12.17 Parents' evenings were the main way in which schools communicated with parents about their child's behaviour and relationships. Schools tended to hold two parents' evenings per year, with slots for parents lasting around 10 minutes. While behaviour was covered in these meetings, to varying degrees, there was a view that the time slot was not long enough to cover everything in detail.

12.18 Beyond parents' evenings, parents tended not to hear much from the school in relation to their child's behaviour and relationships unless there was a problem. Views on this were mixed, with some parents content that they would be informed promptly if there was a problem. This was particularly true in cases where the school communicated regularly with parents about things that they would consider less important: the fact that there was communication about these more minor matters reassured them that there would also be communication if there was a concern. There was also some support for not telling parents about 'every little thing' in order to encourage pupils to take responsibility and resolve issues themselves. On the other hand, there were parents who would, ideally, welcome more feedback, including positive feedback. However, these parents did acknowledge the constraints on teachers' time.

12.19 There was also a feeling that what happens in the playground, as well as the classroom, is important in terms of behaviour and relationships. This does not tend to be fed back to parents via existing mechanisms such as parents' evenings as it is usually support staff who witness this. For some parents, hearing about what happens in the playground would reassure them that the school is looking out for their child more widely.

... obviously you can't report back every single day about every child, you would never be able to do any work. But if they have found that when they're outside they have seen a child is sitting and still sitting on their own, and say it's been a week and they're still sitting on their own, then there needs to be a call to see if everything is all right. Then to say, 'okay, so if everything is okay at home, then can we put something in place to say to start up some games in the playground and they're run by adults?'

So, just a certain amount of times you get your phone call, just so that you know they're actually watching your children as well, and they're acknowledging who they are. It's nice to know that they know them personally, to know that they were sat on a chair for a week, that's not like them, or they're getting into an argument, it's not like them, what's happening? You rely on a lot from the teacher and a lot of behaviour, the teacher doesn't experience it, so it would be nice to be reassured, yes.

Primary parents

12.20 Parents of secondary pupils commented on the reduction in the amount of feedback from primary to secondary school and, again there were mixed views on whether this was appropriate. To ease the transition to secondary, some schools gave more feedback to parents in S1 than in other secondary years. At one school, this involved sending 'postcards' home to parents containing detailed information on their child's behaviour and effort as well as academic progress and, at another school, holding early parents' evenings with guidance teachers (see paragraphs 8.10 to 8.14 on transitions).

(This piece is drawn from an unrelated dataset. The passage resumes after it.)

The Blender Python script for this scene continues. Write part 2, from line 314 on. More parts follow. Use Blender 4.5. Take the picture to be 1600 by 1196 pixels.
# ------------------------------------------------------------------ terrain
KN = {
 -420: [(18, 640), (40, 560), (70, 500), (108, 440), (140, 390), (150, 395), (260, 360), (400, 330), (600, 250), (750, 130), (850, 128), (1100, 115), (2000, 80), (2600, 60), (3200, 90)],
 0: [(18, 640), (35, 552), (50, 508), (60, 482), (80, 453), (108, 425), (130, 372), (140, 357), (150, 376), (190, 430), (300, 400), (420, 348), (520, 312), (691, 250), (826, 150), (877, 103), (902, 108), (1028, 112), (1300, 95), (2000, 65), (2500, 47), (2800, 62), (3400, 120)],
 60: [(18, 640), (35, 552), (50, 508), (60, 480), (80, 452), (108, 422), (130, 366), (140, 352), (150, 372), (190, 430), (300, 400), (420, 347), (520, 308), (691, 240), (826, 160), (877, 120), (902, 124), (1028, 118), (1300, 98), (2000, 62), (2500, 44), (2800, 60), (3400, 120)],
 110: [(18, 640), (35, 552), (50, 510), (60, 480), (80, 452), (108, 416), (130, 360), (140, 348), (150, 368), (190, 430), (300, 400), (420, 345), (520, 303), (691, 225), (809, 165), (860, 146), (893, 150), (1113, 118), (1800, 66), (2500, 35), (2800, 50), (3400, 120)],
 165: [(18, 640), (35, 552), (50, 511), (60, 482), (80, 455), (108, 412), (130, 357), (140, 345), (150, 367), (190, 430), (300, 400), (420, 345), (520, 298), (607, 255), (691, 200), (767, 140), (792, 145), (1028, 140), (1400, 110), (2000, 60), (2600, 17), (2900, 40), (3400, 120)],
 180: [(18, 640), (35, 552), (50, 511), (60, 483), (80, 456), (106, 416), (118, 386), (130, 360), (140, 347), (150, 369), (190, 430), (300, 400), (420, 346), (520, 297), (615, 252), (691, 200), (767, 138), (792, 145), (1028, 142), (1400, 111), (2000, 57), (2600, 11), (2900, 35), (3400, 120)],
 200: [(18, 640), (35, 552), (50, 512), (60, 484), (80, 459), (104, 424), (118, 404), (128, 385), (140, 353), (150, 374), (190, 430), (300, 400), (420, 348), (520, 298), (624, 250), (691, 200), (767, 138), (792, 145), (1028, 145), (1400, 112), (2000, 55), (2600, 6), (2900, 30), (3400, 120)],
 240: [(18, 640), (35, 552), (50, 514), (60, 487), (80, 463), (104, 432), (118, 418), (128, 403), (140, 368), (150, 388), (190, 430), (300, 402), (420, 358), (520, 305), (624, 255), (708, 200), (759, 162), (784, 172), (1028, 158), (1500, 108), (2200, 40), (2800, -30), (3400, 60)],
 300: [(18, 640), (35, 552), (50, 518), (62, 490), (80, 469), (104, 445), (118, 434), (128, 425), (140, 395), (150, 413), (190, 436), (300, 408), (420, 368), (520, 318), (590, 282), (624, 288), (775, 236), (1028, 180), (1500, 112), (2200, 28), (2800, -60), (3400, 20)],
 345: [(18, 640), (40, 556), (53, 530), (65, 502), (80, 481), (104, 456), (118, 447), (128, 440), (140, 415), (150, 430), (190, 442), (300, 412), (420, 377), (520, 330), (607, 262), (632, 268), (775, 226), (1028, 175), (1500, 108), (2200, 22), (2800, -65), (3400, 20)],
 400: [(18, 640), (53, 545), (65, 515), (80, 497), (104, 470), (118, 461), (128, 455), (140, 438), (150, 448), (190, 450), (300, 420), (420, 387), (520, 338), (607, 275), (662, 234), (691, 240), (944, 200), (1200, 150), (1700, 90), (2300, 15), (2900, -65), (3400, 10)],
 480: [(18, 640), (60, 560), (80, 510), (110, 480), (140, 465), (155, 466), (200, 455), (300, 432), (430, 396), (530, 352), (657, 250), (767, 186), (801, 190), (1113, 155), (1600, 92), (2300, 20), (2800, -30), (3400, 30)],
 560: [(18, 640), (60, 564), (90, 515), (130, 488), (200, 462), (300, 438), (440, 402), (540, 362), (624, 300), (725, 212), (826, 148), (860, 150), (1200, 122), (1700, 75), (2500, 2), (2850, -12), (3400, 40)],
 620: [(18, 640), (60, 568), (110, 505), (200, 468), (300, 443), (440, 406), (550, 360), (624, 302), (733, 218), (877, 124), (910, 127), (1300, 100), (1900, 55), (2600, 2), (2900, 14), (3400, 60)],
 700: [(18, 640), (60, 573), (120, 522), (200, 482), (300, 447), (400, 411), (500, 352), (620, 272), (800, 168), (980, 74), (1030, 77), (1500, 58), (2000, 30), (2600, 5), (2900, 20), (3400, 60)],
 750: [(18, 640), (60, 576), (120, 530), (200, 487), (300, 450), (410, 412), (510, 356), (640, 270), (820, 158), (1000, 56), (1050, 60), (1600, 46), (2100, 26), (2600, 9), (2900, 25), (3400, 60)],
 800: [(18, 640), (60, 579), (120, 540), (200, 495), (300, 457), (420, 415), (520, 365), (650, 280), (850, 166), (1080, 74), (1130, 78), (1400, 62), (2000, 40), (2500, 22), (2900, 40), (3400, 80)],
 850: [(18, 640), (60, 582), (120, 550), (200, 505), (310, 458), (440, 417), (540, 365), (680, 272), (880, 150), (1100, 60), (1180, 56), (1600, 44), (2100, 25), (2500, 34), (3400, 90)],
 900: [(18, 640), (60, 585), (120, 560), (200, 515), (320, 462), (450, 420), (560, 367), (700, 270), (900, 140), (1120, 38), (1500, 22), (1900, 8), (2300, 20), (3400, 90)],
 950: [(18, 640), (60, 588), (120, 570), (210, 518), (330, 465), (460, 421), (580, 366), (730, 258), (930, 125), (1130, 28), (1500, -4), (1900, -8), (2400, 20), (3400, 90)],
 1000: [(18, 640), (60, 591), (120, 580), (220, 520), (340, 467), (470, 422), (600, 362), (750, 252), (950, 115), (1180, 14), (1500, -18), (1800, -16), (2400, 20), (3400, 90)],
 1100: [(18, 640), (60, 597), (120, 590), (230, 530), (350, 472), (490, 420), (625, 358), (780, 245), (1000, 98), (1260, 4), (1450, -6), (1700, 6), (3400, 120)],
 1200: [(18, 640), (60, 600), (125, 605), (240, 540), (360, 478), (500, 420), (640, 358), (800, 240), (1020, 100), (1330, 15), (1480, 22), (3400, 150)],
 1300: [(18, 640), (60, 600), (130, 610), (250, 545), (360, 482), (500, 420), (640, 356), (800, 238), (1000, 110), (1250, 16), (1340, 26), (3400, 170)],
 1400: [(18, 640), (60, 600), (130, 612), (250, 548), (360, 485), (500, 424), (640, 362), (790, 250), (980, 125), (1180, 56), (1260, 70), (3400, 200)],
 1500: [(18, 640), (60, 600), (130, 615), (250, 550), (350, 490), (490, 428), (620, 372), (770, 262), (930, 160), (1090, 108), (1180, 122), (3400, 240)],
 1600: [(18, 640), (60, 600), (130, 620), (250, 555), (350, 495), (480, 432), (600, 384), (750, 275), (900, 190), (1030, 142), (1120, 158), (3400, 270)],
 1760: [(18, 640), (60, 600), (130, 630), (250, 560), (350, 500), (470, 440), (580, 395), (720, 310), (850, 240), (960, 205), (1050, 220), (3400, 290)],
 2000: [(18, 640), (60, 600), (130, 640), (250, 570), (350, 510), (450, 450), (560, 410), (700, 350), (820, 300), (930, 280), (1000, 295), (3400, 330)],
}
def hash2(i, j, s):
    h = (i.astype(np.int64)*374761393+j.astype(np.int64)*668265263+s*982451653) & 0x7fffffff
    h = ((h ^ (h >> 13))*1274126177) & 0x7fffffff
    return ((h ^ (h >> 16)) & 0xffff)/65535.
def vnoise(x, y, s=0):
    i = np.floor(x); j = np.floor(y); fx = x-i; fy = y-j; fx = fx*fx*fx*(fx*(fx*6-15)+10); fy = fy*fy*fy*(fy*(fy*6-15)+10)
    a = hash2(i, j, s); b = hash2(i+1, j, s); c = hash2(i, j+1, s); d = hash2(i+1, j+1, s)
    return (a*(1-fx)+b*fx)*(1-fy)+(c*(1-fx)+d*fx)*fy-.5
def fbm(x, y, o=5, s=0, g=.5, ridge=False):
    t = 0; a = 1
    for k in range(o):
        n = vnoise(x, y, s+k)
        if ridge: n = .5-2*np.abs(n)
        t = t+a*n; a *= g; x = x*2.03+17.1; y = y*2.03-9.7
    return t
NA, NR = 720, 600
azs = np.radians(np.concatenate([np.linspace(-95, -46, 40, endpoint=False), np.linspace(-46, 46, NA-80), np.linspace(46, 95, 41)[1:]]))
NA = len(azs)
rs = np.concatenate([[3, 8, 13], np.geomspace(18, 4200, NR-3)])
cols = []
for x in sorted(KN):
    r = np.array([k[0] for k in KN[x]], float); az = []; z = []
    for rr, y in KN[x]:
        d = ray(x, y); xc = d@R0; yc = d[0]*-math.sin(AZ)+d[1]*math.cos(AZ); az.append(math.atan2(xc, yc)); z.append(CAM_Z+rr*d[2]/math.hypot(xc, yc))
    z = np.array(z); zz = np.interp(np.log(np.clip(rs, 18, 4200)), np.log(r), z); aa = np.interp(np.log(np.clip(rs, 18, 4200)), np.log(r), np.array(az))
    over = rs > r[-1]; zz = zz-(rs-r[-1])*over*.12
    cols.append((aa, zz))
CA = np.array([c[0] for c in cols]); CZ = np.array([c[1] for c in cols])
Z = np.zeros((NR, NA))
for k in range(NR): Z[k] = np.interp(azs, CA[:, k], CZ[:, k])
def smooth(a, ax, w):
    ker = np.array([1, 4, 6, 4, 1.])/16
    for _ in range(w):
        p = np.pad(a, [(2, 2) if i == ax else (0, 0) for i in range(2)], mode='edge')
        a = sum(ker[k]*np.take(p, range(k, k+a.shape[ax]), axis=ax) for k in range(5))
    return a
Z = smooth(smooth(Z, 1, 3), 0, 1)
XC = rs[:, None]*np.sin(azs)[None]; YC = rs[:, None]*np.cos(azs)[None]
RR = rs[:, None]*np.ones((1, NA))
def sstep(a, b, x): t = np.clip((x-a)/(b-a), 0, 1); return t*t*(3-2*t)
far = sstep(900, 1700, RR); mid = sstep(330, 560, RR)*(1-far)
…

Parental views on how behaviour is managed with school

12.21 Parents did not talk in detail about the way that their child's school managed behaviour. However, they were aware of rewards-based systems and were generally supportive of them – and of the wider principle of praising positive behaviour. When parents had needed to contact the school about a specific incident, they were, on the whole, satisfied that the school had acted quickly and effectively to resolve it.